Ia juga pernah menerbitkan antologi puisi bersama Korrie Layun Rampan berjudul Putih! Putih! Putih! (Yogyakarta, 1976) dan Suara Sendawar Kendal (Karawang, 2015). Sejumlah puisi, cerita pendek, dan esainya termuat dalam antologi bersama para penulis lain.
Puisinya juga masuk dalam buku Manuel D'Indonesien Volume I terbitan L'asiatheque, Paris, Prancis, Januari 2012. Ia juga menulis puisi berbahasa Jawa (geguritan) di Panjebar Semangat dan Jaya Baya. Ia pernah menjabat Pemimpin Redaksi Kampus Indonesia (Jakarta), Tanahku (Semarang), Delik Hukum Jateng (Semarang) setelah sebelumnya menjabat Redaktur Pelaksana dan Staf Ahli Pemimpin Umum Koran Wawasan (Semarang), Pemimpin Redaksi Radio Gaya FM (Semarang), Redaktur Pelaksana Tabloid Faktual (Semarang), Redaktur Pelaksana Tabloid Otobursa Plus (Semarang), dan Redaktur Legislatif (Jakarta). Kini ia masih aktif menjadi Redaktur Pelaksana Majalah Info Koperasi (Kendal), Majalah Justice News (Semarang), dan Majalah Opini Publik (Blora).
Saat ini Gunoto Saparie menjabat Ketua Umum Dewan Kesenian Jawa Tengah (DKJT), Fungsionaris Ikatan Cendekiawan Muslim Indonesia (ICMI) Wilayah Jawa Tengah, Ketua III Komite Seni Budaya Nusantara (KSBN) Jawa Tengah, Ketua Umum Perkumpulan Penulis Indonesia ‘Satupena’ Jawa Tengah, dan Ketua Forum Komunikasi Wartawan Pendidikan dan Kebudayaan Jawa Tengah.

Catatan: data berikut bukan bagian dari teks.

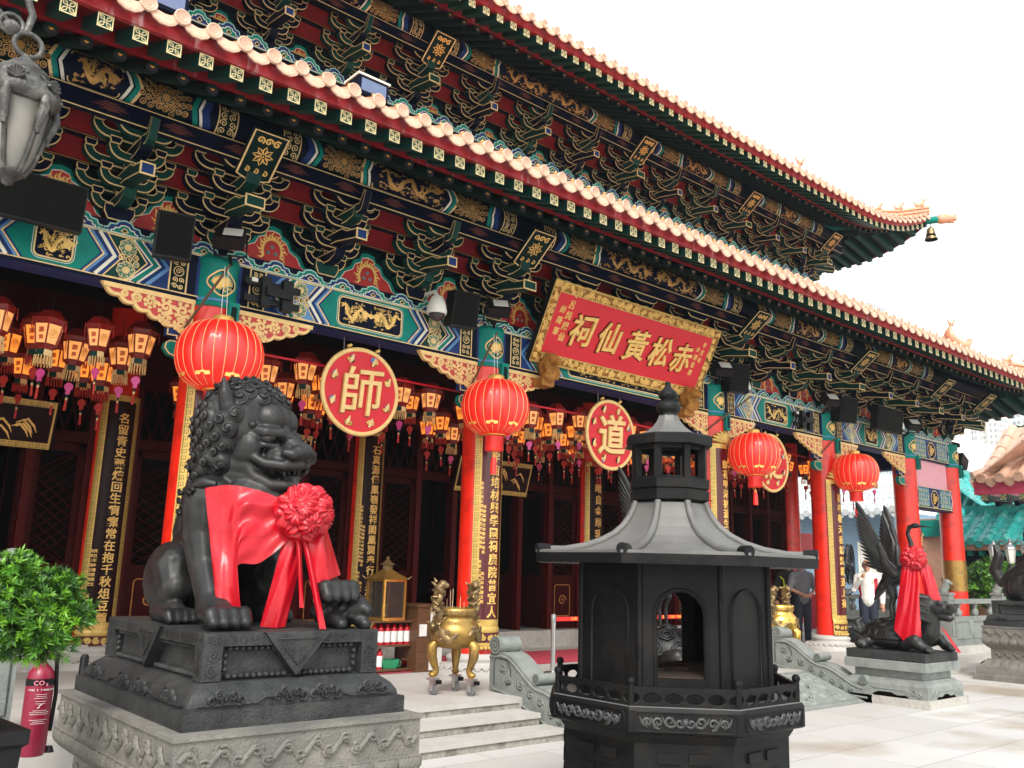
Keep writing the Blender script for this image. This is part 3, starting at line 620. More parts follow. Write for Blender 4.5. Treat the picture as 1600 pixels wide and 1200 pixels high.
def storey(zo, yo, xa, xb, grid, border, zbord):
    """strip, brackets, flame panels, purlin of one storey; the wall plane lies at YC + yo"""
    yw = YC + yo
    for a, b in zip(grid, grid[1:]): hp('cloud_border', cloudborder(a, b, zbord[0] + zo, zbord[1] + zo, yw - .17 - border))
    w_ = MB(); w_.b2(xa, xb, yw + .02, yw + .1, ZT + zo, ZT + zo + 2.2, 'dark_green'); hp('bracket_wall', w_)
    for t in range(4):                         # long tie beams from set to set, red boards between
        y = yw - .10 - .22 * t; z = ZT + .14 + zo + .13 + .19 * t + (.385 if t < 3 else .20)
        m = MB(); m.b2(xa - .3 * t, xb + .3 * t, y - .05, y + .05, z, z + .11, 'dark_blue')
        m.rect(front(0, y - .05, 0), xa - .3 * t, xb + .3 * t, z, z + .009, 'old_gold', .003)
        pass
        hp('tie_beam', m)
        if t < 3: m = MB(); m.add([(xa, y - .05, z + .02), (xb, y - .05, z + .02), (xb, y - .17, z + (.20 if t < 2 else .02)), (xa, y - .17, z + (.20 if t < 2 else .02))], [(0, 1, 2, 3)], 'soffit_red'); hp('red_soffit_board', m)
    zb = ZT + .14 + zo
    for a, b in zip(grid, grid[1:]):
        n = max(1, round((b - a) / 1.27)); st = (b - a) / n
        for i in range(n):
            x = a + st * i
            if i == 0: hi('bracket_set', bC, x, yw, zb); hi('plaque', plqm, x, yw, zb)
            else: hi('bracket_set', bN if zo == 0 and 8 < x < 12 else bA if i % 2 else bB, x, yw, zb)
            hi('flame_panel', flm, x + st / 2, yw + .005, zb)
    hi('bracket_set', bC, grid[-1], yw, zb); hi('bracket_set', bC, grid[-1], yw, zb, rz=pi / 4); hi('bracket_set', bC, grid[-1], yw, zb, rz=pi / 2); hi('plaque', plqm, grid[-1], yw, zb)
    for q in (1.25, 2.5, 3.75): hi('bracket_set', bA, grid[-1], yw + q, zb, rz=pi / 2)
    w2 = MB(); w2.b2(xb - .1, xb - .02, yw + .1, yw + 5, ZT + zo, ZT + zo + 2.2, 'dark_green'); hp('side_bracket_wall', w2)
    hp('purlin', purlin(xa - .7, xb + .7, yw - .72, 6.16 + zo, .19, grid)); hp('tie_board', tieboard(xa - .75, xb + .75, yw - .86, 5.76 + zo, 5.955 + zo))
    m = MB(); m.b2(xb + .6, xb + .8, yw - .7, yw + 6, 5.76 + zo, 6.32 + zo, 'dark_blue'); hp('side_purlin', m)
storey(0, 0, XS[0], XS[-1], XS, 0, (ZT, ZT + .16))
UG = [.2, 3.5, 7.35, 12.4, 16.08, 19.55]; UZ, UY = 4.09, 2.45
storey(UZ, UY, UG[0], UG[-1], UG, .2, (ZT + .04, ZT + .25))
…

Sebelumnya ia pernah menjabat Ketua Kelompok Studi Seni Remaja (KSSR) Kendal, Ketua Pelaksana Dewan Teater Kendal, Sekretaris Forum Komunikasi Studi Mahasiswa Kekaryaan (Fokusmaker) Jawa Tengah, Wakil Ketua Ormas MKGR Jawa Tengah, Fungsionaris DPD Partai Golkar Jawa Tengah, Sekretaris DPD Badan Informasi dan Kehumasan Partai Golkar Jawa Tengah, dan Sekretaris Bidang Kehumasan DPW Partai Nasdem Jawa Tengah.
Sejumlah penghargaan di bidang sastra, kebudayaan, dan jurnalistik telah diterimanya, antara lain dari Kepala Perwakilan PBB di Jakarta dan Nairobi, Ketua Persatuan Wartawan Indonesia Pusat, Menteri Perumahan Rakyat, Menteri Penerangan, Menteri Luar Negeri, Menteri Lingkungan Hidup, Pangdam IV/ Diponegoro, dan Kepala Balai Bahasa Jawa Tengah.